Epicurus' teachings represented a departure from the other major Greek thinkers of his period, and before, but was nevertheless founded on many of the same principles as Democritus.

He admitted women and slaves into his school, emphasized the senses in his epistemology, and was one of the first Greeks to break from the god-fearing and god-worshipping tradition common at the time, even while affirming that religious activities are useful as a way to contemplate the gods and to use them as an example of the pleasant life.

He is best known for advocating the pursuit of or indulgence in pleasure with a guilt-free attitude as a necessary moral good. He did not advocate over-indulgence, however, saying that the greatest pleasure is merely the absence of pain. All other pleasures are simply variation.There are connections to the philosophies of Ayn Rand and Osho as well as Zen.

The most known Epicurian verse, which epitomizes the Epicurian philosophy, is lathe biōsas λάθε βιώσας (Plutarchus De latenter vivendo 1128c; Flavius Philostratus Vita Apollonii 8.28.12), meaning "live secretly", "get through life without drawing attention to yourself", i. e. live without pursuing glory or wealth or power, but anonymously, enjoying little things like food, the company of friends etc.

Epicurus' Legacy

Elements of Epicurean philosophy have resonated and resurfaced in various diverse thinkers and movements throughout Western intellectual history.

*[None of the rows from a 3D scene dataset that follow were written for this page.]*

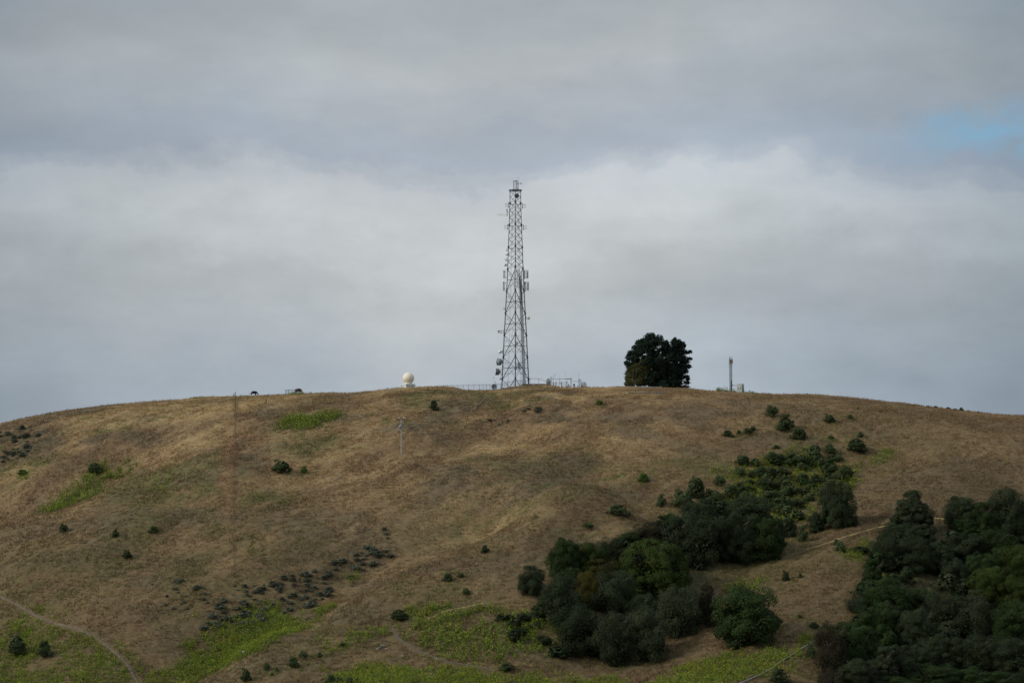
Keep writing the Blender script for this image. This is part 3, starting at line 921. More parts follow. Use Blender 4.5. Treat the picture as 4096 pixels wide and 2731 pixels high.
def dish(label, c, axis, r, style, mat, mount=None, group='dish antennas of the hilltop station', back=None):
    """c = centre of the rim, axis = where it looks, mount = point on the structure it is clamped to"""
    axis = Vector(axis).normalized(); c = Vector(c)
    t = thing('dish_antenna', label, 'antenna', c, 0, group)
    hub = c - axis * r * 0.55
    if style == 'drum':
        MB().lathe([(r * .30, -r * .75), (r * .55, -r * .62), (r * .97, -r * .30), (r, -r * .22), (r, r * .62)], c, axis, 24).build('shroud', back or mat, t, True)
        MB().lathe([(r * 1.045, r * .60), (r * 1.05, r * .66), (r * .98, r * .70), (r * .6, r * .74), (0.01, r * .76)], c, axis, 24).build('radome', mat, t, True)
        MB().lathe([(r * 1.0, r * .50), (r * 1.09, r * .53), (r * 1.09, r * .61), (r * 1.0, r * .63)], c, axis, 18).build('rim_clamp', M['steel'], t)
        hub = c - axis * r * .75
    elif style == 'ball':
        pr = [(r * math.sin(a), -r * .85 * math.cos(a)) for a in [math.pi * i / 12 for i in range(13)]]
        MB().lathe(pr, c, axis, 20).build('radome', mat, t, True)
        MB().lathe([(r * .32, -r * 1.12), (r * .36, -r * .78)], c, axis, 12).build('hub', M['grey'], t, True)
        hub = c - axis * r * 1.1
    elif style == 'flat':
        MB().lathe([(r * .5, -r * .35), (r * .95, -r * .12), (r, 0), (r, r * .12), (r * .9, r * .16), (.01, r * .18)], c, axis, 24).build('radome', mat, t, True)
        hub = c - axis * r * .35
    else:   # open parabolic bowl
        k = 9; pr = [(r * i / k, -r * .42 * (1 - (i / k) ** 2)) for i in range(k + 1)]
        inner = [(a * .99, b + .035) for a, b in pr[::-1]]
        MB().lathe(pr + [(r * 1.03, 0.0), (r * 1.03, .05)] + inner, c, axis, 24).build('reflector', mat, t, True)
        mb = MB(); q = axis.orthogonal().normalized(); b = axis.cross(q)
        fpt = c + axis * r * .45
        for i in range(3):
            a = 2 * math.pi * i / 3 + .5; mb.tube(c + (q * math.cos(a) + b * math.sin(a)) * r * .95, fpt, 0.02, 4)
        mb.tube(fpt - axis * .1, fpt + axis * .12, 0.09, 8)
        mb.build('feed', M['steel'], t)
        hub = c - axis * r * .42
    if mount is not None:
        m_ = Vector(mount); mb = MB()
        mb.tube(hub, (hub.x - axis.x * .2, hub.y - axis.y * .2, hub.z), 0.09, 6)
        pp = Vector((hub.x - axis.x * .22, hub.y - axis.y * .22, hub.z))
        hh = min(r * 1.1, 1.1)
        mb.tube(pp - Vector((0, 0, hh)), pp + Vector((0, 0, hh)), 0.07, 6)
        for s in (-.6, .6):
            q = pp + Vector((0, 0, s * hh)); mb.tube(q, (m_.x, m_.y, q.z), 0.05, 5)
        mb.build('mount', M['steel'], t)
    return t


def legx(k, sy): return corner(k, sy)


TOWG = 'antennas on the lattice tower'
dish('dark grey round dish just under the tower top', px(2067, 784, -1.6), (0.1, -1, -.05), 9.2 * MPP, 'flat', M['greydk'], corner(0, 784), TOWG)
dish('small cream dish on the left leg, topmost of four in a column', px(2025, 999.5), (-1, -.9, 0), 4.6 * MPP, 'flat', M['cream'], corner(1, 1000), TOWG)
dish('smallest pale cream dish, second from top in the left-leg column', px(2024, 1019), (-1, -.7, 0), 3.4 * MPP, 'ball', M['cream'], corner(1, 1019), TOWG)
dish('pale grey dish facing the viewer, third in the left-leg column', px(2023.5, 1038.5), (-.7, -1, 0), 6.0 * MPP, 'flat', M['pale'], corner(1, 1038), TOWG)
dish('white drum dish with grey back, lowest of four in the left-leg column', px(2020.5, 1060), (-1, -.35, .05), 5.6 * MPP, 'drum', M['white'], corner(1, 1060), TOWG, M['pale'])
dish('white ball-shaped dish on the lower left leg', px(1999, 1407), (-1, -.35, .0), 7.8 * MPP, 'ball', M['white'], corner(1, 1407), TOWG)
dish('big grey drum dish, upper of two on the lower left leg', px(1999, 1447.5, 1.0), (-1, .42, .12), 13.5 * MPP, 'drum', M['pale'], corner(1, 1448), TOWG, M['grey'])
dish('big dark grey drum dish, lower of two on the lower left leg', px(1991, 1487), (-1, -.08, .1), 13.2 * MPP, 'drum', M['pale'], corner(1, 1487), TOWG, M['greydk'])
dish('small white dish at the foot of the left leg', px(1998, 1514), (-.8, -.8, 0), 4.2 * MPP, 'ball', M['white'], corner(1, 1514), TOWG)
dish('pale round dish facing out in the middle of the lower tower', px(2066, 1373, -2.5), (.15, -1, 0), 7.2 * MPP, 'flat', M['pale'], corner(0, 1373), TOWG)
dish('tall grey dish seen edge-on inside the lower tower', px(2076.5, 1464, -3.2), (1, -.28, .12), 17.5 * MPP, 'bowl', M['pale'], corner(0, 1464), TOWG)
dish('cream parabolic dish on the right leg facing right', px(2114, 1271.5), (1, -.25, 0), 7.0 * MPP, 'ball', M['cream'], corner(2, 1271), TOWG)


def dipoles(label, sx0, sx1, sy, leg, group='dipole antennas near the tower top'):
    """stacked folded dipoles on short booms beside a leg"""
    c = px((sx0 + sx1) / 2, sy); t = thing('dipole_antenna', label, 'antenna', c, 0, group)
    sgn = 1 if sx1 > sx0 else -1
    a = px(sx0, sy); b = px(sx1, sy); mb = MB(); n = 3
    for dz in (.42, -.42):
        mb.tube(corner(leg, sy) + Vector((0, 0, dz)), b + Vector((0, 0, dz)), 0.03, 5)
    for i in range(n):
        p = a.lerp(b, (i + .6) / (n - .4)); hh = (.80, .68, .66)[i]
        mb.tube(p - Vector((0, 0, hh)), p + Vector((0, 0, hh)), (.055, .04, .03)[i], 5)
    mb.build('dipole', M['steel'], t)
    p = px(sx0 + sgn * 1, sy); MB().tube(p - Vector((0, 0, .95)), p + Vector((0, 0, .95)), 0.06, 6).build('mast_pipe', M['steel_dark'], t)


dipoles('upper pair of dipoles sticking out left of the tower', 2036, 2021, 821, 1)
dipoles('upper pair of dipoles sticking out right of the tower', 2088, 2103, 824, 2)
dipoles('lower pair of dipoles sticking out left of the tower', 2033, 2018, 908.5, 1)
dipoles('lower pair of dipoles sticking out right of the tower', 2091, 2106, 910, 2)
# yagi
c = px(2028, 860); t = thing('yagi_antenna', 'long horizontal comb antenna pointing left from the upper tower', 'antenna', c, 0, TOWG)
mb = MB(); a = px(2026, 858.3); b = px(1988, 858.3)
mb.tube(a, b, .035, 5); mb.tube(px(2026, 861), px(1988, 861.8), .03, 5)
mb.build('boom', M['cream'], t)
mb = MB()
for i in range(9):
    p = a.lerp(b, (i + .3) / 8.5) - Vector((0, 0, .1)); hh = .62 - .02 * i
    mb.tube(p - Vector((0, 0, hh)), p + Vector((0, 0, hh)), .018, 4)
mb.build('element', M['steel_light'], t)
mb = MB(); mb.tube(px(2028, 836), px(2028.5, 864), .085, 6)
for s in (846, 852, 861): mb.tube(px(2028, s), px(2040, s), .05, 5)
for s in (837, 840.5, 844): mb.box(px(2028, s), (.35, .2, .14))
mb.build('mount', M['steel_dark'], t)
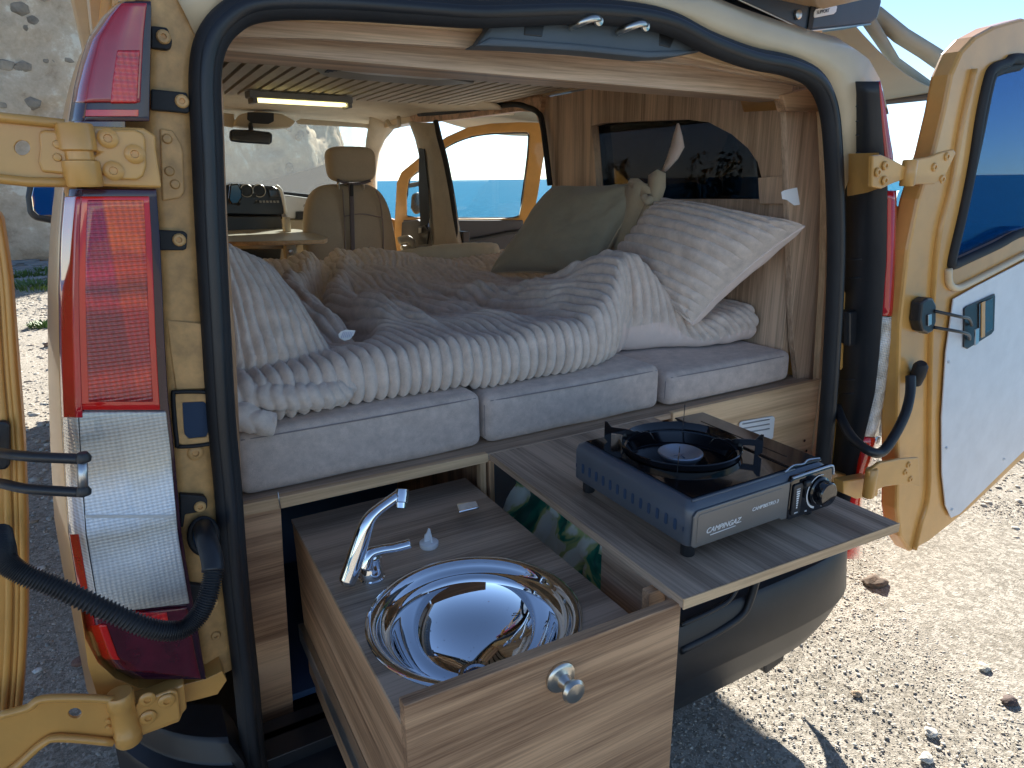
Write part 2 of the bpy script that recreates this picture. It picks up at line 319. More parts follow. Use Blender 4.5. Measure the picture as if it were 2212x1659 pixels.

The Epicurean paradox is a famous argument against the existence of God.

Epicurus discussed a human being's natural right to "life, liberty, and safety."

This was later picked up by the democratic thinkers of the French Revolution, and others, like John Locke, who wrote that people had a right to "life, liberty, and property."

This triad was carried forward into the American freedom movement and Declaration of Independence, by American founding father, Thomas Jefferson, as "life, liberty, and the pursuit of happiness."